Representation of zero-sum invariants by sets of zero-sum sequences over a finite abelian group

Abstract

Let G be an additive finite abelian group. For a sequence T over G and \(g\in G\), let \(\mathrm {v}_{g}(T)\) denote the multiplicity of g in T. Let \(\mathcal {B}(G)\) denote the set of all zero-sum sequences over G. For \(\Omega \subset \mathcal {B}(G)\), let \(\mathsf {d}_{\Omega }(G)\) be the smallest integer t such that every sequence S over G of length \(|S|\ge t\) has a subsequence in \(\Omega \). The invariant \(\mathsf {d}_{\Omega }(G)\) was formulated recently in [3] to take a unified look at zero-sum invariants, it led to the first results there, and some open problems were formulated as well. In this paper, we make some further study on \(\mathsf {d}_{\Omega }(G)\). Let \({\mathsf {q}}'(G)\) be the smallest integer t such that every sequence S over G of length \(|S|\ge t\) has two nonempty zero-sum subsequences, say \(T_{1}\) and \(T_{2}\), having different forms, i.e., \(\mathrm {v}_{g}(T_{1})\ne \mathrm {v}_{g}(T_{2})\) for some \(g\in G\).

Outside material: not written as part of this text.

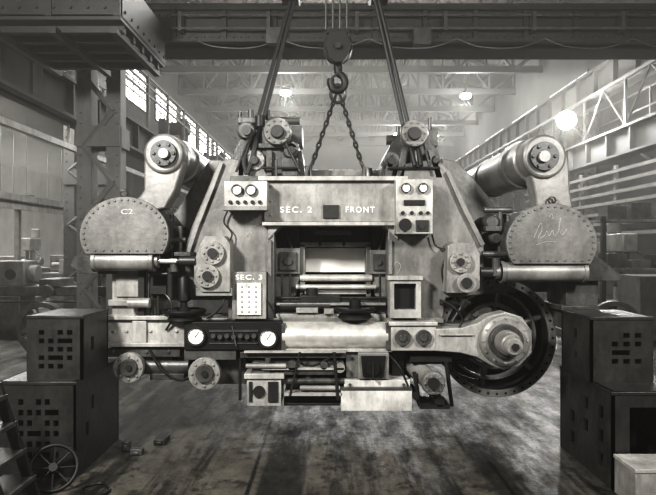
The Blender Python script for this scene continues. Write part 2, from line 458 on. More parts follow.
# ---------------------------------------------------------------- OVERHEAD CRANE
cr=empty("overhead_crane",(0,9,4.65),"dark riveted bridge crane with operator cab spanning the hall","overhead crane")
def girder(y,z0,z1,name,riv=True):
    p=P(CRANE)
    p.wbox(-4.6,7.25,y-.22,y+.22,z0,z0+.05); p.wbox(-4.6,7.25,y-.22,y+.22,z1-.05,z1); p.wbox(-4.6,7.25,y-.1,y+.1,z0,z1)
    x=-4.55
    while x<7.2:
        p.wbox(x-.035,x+.035,y-.17,y+.17,z0+.03,z1-.03)
        if riv:
            for k in range(5): p.lathe((x+.07,y-.1,z0+.12+k*.085),(0,-1,0),[(.02,0),(.012,.02)],6)
            p.wbox(x+.035,x+.16,y-.11,y-.1,z0+.05,z1-.05)
        x+=.75
    p.wbox(-4.6,7.25,y-.12,y-.1,z0+.05,z0+.14); p.wbox(-4.6,7.25,y-.12,y-.1,z1-.14,z1-.05)
    if riv:
        x=-4.5
        while x<5.6:
            for z in(z0+.095,z1-.095): p.lathe((x,y-.12,z),(0,-1,0),[(.024,0),(.016,.022)],6)
            x+=.11
    fin(p,name,cr)
girder(9.1,4.75,5.28,"girder")
girder(4.2,4.75,5.28,"girder",False)
p=P(CAST)
p.wcyl((-2.3,8.8,4.92),(7.2,8.8,4.92),.018,seg=8); p.wcyl((-2.3,8.82,5.12),(7.2,8.82,5.12),.013,seg=8)
x=-2.2
while x<7: p.wbox(x,x+.05,8.78,8.95,4.88,5.16); x+=1.3
p.wbox(1.25,1.5,8.72,8.88,4.66,4.9); p.wbox(-.9,-.65,8.74,8.88,4.68,4.88)
for k in range(7):
    x=-2.0+k*1.3
    p.sweep(smooth([Vector((x,8.85,4.78)),Vector((x+.35,8.85,4.66)),Vector((x+.9,8.85,4.65)),Vector((x+1.3,8.85,4.78))],6),.010,6)
fin(p,"conduit",cr)
p=P(CRANE)
for x in(-4.65,7.3):
    p.wbox(x-.12,x+.15,3.8,9.5,4.72,4.98)
fin(p,"end_carriage",cr)
p=P(CRANE)
for x in(-.55,.75):
    p.wbox(x-.12,x+.12,3.9,9.4,5.28,5.5)
p.wbox(-.7,.9,4.9,7.2,5.5,5.6)
p.wcyl((-.5,6.0,5.85),(.7,6.0,5.85),.25,seg=24)
fin(p,"trolley",cr)
p=P(CRANE)
p.wbox(-4.6,7.2,9.4,9.9,4.80,4.84)
for z in(5.35,5.7): p.wbox(-4.6,7.2,9.95,10,z,z+.05)
x=-4.6
while x<7.1:
    p.wcyl((x,9.95,4.85),(x+.5,9.95,5.7) ,.03,seg=5); p.wcyl((x+.5,9.95,5.7),(x+1,9.95,4.85),.03,seg=5); x+=1
fin(p,"walkway",cr)
p=P(CRANE)
p.wbox(-4.1,-2.42,7.0,8.9,4.36,4.42)
p.wbox(-4.1,-2.42,7.0,7.06,4.4,4.95); p.wbox(-4.1,-4.04,7.0,8.9,4.4,4.95); p.wbox(-2.48,-2.42,7.0,8.9,4.4,4.95)
for x in(-4.1,-3.3,-2.5):
    p.wbox(x,x+.08,6.98,7.06,4.4,5.6)
for k in range(5): p.wbox(-4.05,-2.45,7.2+k*.36,7.28+k*.36,4.28,4.36)
for k in range(3): p.wbox(-4.0+k*.72,-3.92+k*.72,7.05,8.85,4.22,4.30)
for k in range(8): p.lathe((-2.42,7.15+k*.24,4.5),(1,0,0),[(.022,0),(.014,.02)],6).lathe((-4.0+k*.2,7.0,4.5),(0,-1,0),[(.02,0),(.012,.02)],6)
p.wbox(-4.1,-2.42,7.0,9,5.5,5.6)
fin(p,"operator_cab",cr)
p=P(DARK)
for k in range(4): p.cz(326+k*7,-80,30,1.0,5.75,6)
fin(p,"hoist_rope",cr)
hb=empty("hook_block",PX(338,60,5.75),"black crane hook block with sheave and forged hook","crane hook")
p=P(BLACK)
ck=[(330,30),(346,30),(351,42),(347,56),(342,62),(334,62),(329,56),(325,42)]
p.pl(ck,5.58,5.66); p.pl(ck,5.84,5.92)
p.bx(327,28,349,33,5.6,5.9)
fin(p,"cheek_plate",hb,bev=.006)
p=P(BLACK); p.cy(338,45,14.5,5.66,5.84); fin(p,"sheave",hb)
p=P(DARK); p.cyp(338,45,[(3,0),(3,.42)],5.54); fin(p,"sheave_pin",hb)
p=P(BLACK)
pts=[PX(338,60,5.75),PX(338,72,5.75),PX(343,77,5.75),PX(345,84,5.75),PX(341,90,5.75),PX(334,90,5.75),PX(331,84,5.75),PX(331,79,5.75)]
p.sweep(smooth(pts,6),.036,12); p.cz(338,56,70,4.5,5.75)
fin(p,"hook",hb)
p=P(DARK); p.sg((331,79,5.72),(338,73,5.72),1.2,8); fin(p,"safety_latch",hb)
def chain(ctrl,lw,r):
    p=P(DARK)
    a=PX(*ctrl[0]); b=PX(*ctrl[1]); d=(b-a); n=max(4,int(d.length/(lw*1.5))); t=d.normalized(); u=Vector((0,1,0)); u=(u-t*u.dot(t)).normalized(); w=t.cross(u)
    for i in range(n+1):
        c=a+d*i/n; s=w if i%2 else (u+w*.35).normalized()
        L=d.length/n*.72; W=lw*.34
        pts=[c+t*(L*math.cos(k*math.pi/7))+s*(W*math.sin(k*math.pi/7)) for k in range(14)]
        p.sweep(pts,r,6,True)
    return p
p=chain(((335,98,5.75),(313,162,5.35)),.044,.009)
p.hose([(313,162,5.35),(310,170,5.35),(311,178,5.35),(314,181,5.35)],.016)
fin(p,"chain_sling",label="steel link chain leg hanging from the crane hook to the frame",cat="chain",group="chain sling legs")
p=chain(((341,98,5.75),(361,162,5.35)),.044,.009)
p.hose([(361,162,5.35),(364,170,5.35),(364,178,5.35),(361,181,5.35)],.016)
fin(p,"chain_sling",label="steel link chain leg hanging from the crane hook to the frame",cat="chain",group="chain sling legs")
p=P(DARK)
c=PX(338,94,5.75)
p.sweep([c+Vector((.07*math.cos(a*math.pi/10),0,.085*math.sin(a*math.pi/10))) for a in range(20)],.017,8,True)
fin(p,"lifting_ring",label="forged steel master ring in the crane hook",cat="lifting ring")
def sling(xb,yb,Yb,sg):
    p=P(BLACK)
    top=Vector((0.09+sg*.06,5.75,5.45))
    for o in(-2.8,2.8):
        b=PX(xb+o,yb,Yb); p.sweep([top+Vector((o*.008,0,0)),top.lerp(b,.5)+Vector((o*.0015,0,0)),b],.019,8)
    p.cz(xb,yb-6,yb+5,5,Yb)
    return p
p=sling(260,122,5.30,-1); p.hose([(257,126,5.30),(249,142,5.2),(244,160,5.16),(247,174,5.14)],.022); p.hose([(262,126,5.30),(256,142,5.2),(252,160,5.16),(247,174,5.14)],.022)
fin(p,"wire_rope_sling",label="doubled wire rope sling ending in a lifting lug",cat="wire rope sling",group="wire rope slings")
p=sling(407,130,5.35,1); p.hose([(405,132,5.35),(410,145,5.2),(415,166,5.12)],.022); p.hose([(410,132,5.35),(417,145,5.2),(421,166,5.12)],.022)
fin(p,"wire_rope_sling",label="doubled wire rope sling ending in a lifting lug",cat="wire rope sling",group="wire rope slings")

# ---------------------------------------------------------------- THE MACHINE
M=empty("rolling_mill_machine",(0,5.6,0.35),"huge grey steel mill machine hanging from crane slings over the floor","industrial machine")
p=P(MID)
LCH=[(230,158),(262,164),(268,178),(268,222),(274,228),(274,320),(228,320),(228,298),(186,296),(184,250),(192,226),(208,188),(218,162)]
RCH=[(398,178),(404,164),(438,158),(448,170),(464,206),(484,244),(484,294),(446,298),(442,322),(388,322),(388,228),(398,222)]
for pts in(LCH,RCH):
    p.pl(pts,5.2,5.45); p.pl([((x-CX)*5.2/6.5+CX,(y-CY)*5.2/6.5+CY) for x,y in pts],6.5,6.7)
fin(p,"side_frame",M,bev=.008)
p=P(MID)
p.pl([(186,252),(194,226),(210,188),(220,162),(223,163),(213,190),(198,228),(190,252)],5.16,5.2)
p.pl([(446,172),(449,170),(466,206),(485,244),(481,246),(462,208)],5.16,5.2)
p.bx(229,238,231,270,5.17,5.2); p.bx(268,240,271,318,5.17,5.2); p.bx(389,240,392,274,5.17,5.2)
fin(p,"edge_rib",M)
p=P(BEAM)
p.bx(264,180,402,222,5.17,5.5)
p.pl([(268,222),(284,222),(268,240)],5.18,5.45); p.pl([(398,222),(398,240),(380,222)],5.18,5.45)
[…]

Let \({\mathsf {q}}(G)\) be the smallest integer t such that

$$\begin{aligned} \bigcap _{{\mathsf {d}}_{\Omega }(G)=t}\Omega =\emptyset . \end{aligned}$$

The invariants \({\mathsf {q}}(G)\) and \({\mathsf {q}}'(G)\) were also introduced in [3]. We prove, among other results, that \({\mathsf {q}}(G)={\mathsf {q}}'(G)\) in fact.